The present lot has been in the collection of Dr. Robert and Loraine Mayfield since the early 1970s. Dr. Mayfield was Professor and Chair of the Department of Geography at the University of Texas in Austin, and a member of UT’s Department of Asian Studies. He also served as Provost at Boston University, and its Academic Vice President for External Programs. Dr. Mayfield’s work as an urban geographer led him to travel extensively in India and east Asia, where he developed a love and regard for Indian art. Throughout their lives, Robert and his wife Loraine sought opportunities to support artists by collecting their work, learning their stories, and fostering meaningful connections.

In August of 1969, Robert and Loraine were invited to purchase works for a new gallery opening in Dallas. The gallery would purposefully present art from India, and the artist and editor of the only modern art magazine in India at the time, K.C.S. Paniker, offered to introduce them to India’s most accomplished artists, as he liked the idea of a new sales outlet for them.

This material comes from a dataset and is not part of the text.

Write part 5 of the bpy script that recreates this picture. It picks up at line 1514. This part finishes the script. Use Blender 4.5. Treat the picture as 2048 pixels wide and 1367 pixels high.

In Bombay, Bendre was at the top of their list of artists to meet. Robert and Loraine were invited to visit his home, and they happily agreed. Bendre explained that he was just about to ship an entire show of his paintings to the Soviet Union, where he was invited by the government to exhibit in six cities. The paintings were to be packed for shipment there the next day, but Bendre was willing to sell six of those paintings to them for the Dallas gallery, with delivery after their return from his traveling exhibition.

Robert and Loraine selected six paintings, and a year or so later they were delivered to Dallas via Air India. Enclosed was a note from Bendre saying that the six paintings chosen were the ones most appreciated by the art critics who wrote about his exhibition. The Mayfields acquired the present lot from this group.